Madanmohan Rao
Research Director, YourStory; Charter Member, TiE Bangalore
The journey for innovative social entrepreneurs and mobile technology wizards can be full of ups and downs and riddled with obstacles such as management or scalability issues. Three key ‘chasms’ or deep valleys that digital innovators must jump over are, from concept to prototype; from prototype to a sustainable model; and significant scaling up from early users to segments of society. Here are five ways in which mobile innovators can scale up their offerings.
SCALING THE PRODUCT
Product managers must be experienced in at least one of the four key areas (business, technology, social interactions or UX), and should be able to manage practice of all four. Product managers should be good at the operations’ side, as well as in team leadership roles. They need to creativity and cohesively, blend quantitative and qualitative user data, and must be up to date with market trends and research reports. The product or service should also keep up with the rapidly changing technolo- gy trends and adoption patterns amongst users. All products and services are becoming increasingly digitally-enabled, and mobiles have become the core platforms for a social innovator to scale their business nationally and globally.
METRICS
There are at least five kinds of metrics that innovators must keep in mind to scale up their businesses.
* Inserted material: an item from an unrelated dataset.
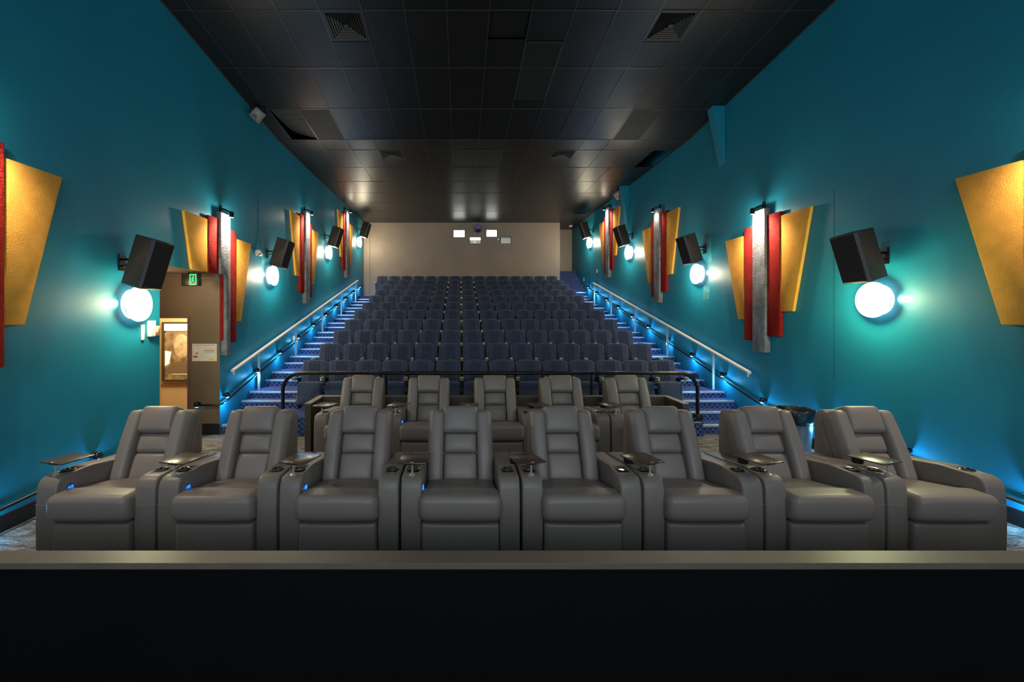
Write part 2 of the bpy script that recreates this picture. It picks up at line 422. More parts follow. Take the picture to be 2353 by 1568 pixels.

These are, Activity metrics, which include entry level measures such as web traffic and application downloads; Process metrics that reflect progress in areas like acquisition costs, higher outreach efficiency, better conversion rates; Knowledge metrics, which cover best practices and validated user insights; People metrics, which include user and employee satisfaction; and Business and Social metrics that address revenue growth, sustainability and social impact.
LEADERSHIP AND MANAGEMENT
Talent, leadership, culture and organisational structure vary across different points of an innovator’s journey. Motivation and perseverance are not enough at scale stage, founders need to sharpen social skills, business operations, and relationship management. As an organisation grows, more and more of the project experience becomes codified into repeatable efficient processes. The experimental culture in the early stages gives way to an efficiency-driven culture in later phases. Founders and the leadership team should also become comfortable with the tricky issues of hiring, promotions and firing. Founders themselves may need to coach and be coached, and improve collaboration and delegation.
INCUBATORS AND ACCELERATORS
Incubators help innovators with development of prototype, whereas accelerators help them scale the user-base beyond the early adopters. A number of activities are used in these phases such as: hackathons, boot camps, weekend sprints and community engagements with maker spaces. Funding can also be provided by incubators and accelerators via grants or investments. In addition to being tech and business focused, a number of accelerators and incubators in India are addressing the social sector as well, like Startup Oasis in Jaipur and NSRCEL at IIM Bangalore.
BOARDS OF ADVISORS AND DIRECTORS
A well-chosen and smoothly functioning board can support digital innovators, help understand mile- stones and help to achieve them faster, and hold the management accountable. Effective boards help start-ups and social enterprises prepare for grant applications, connect with partner organisations across the country, and recruit appropriate talent.
In sum, there are challenges that digital innovators face in areas ranging from product evolution to organisational management. The five steps described above can help harness the transformative power of technology for sustainable social advantage.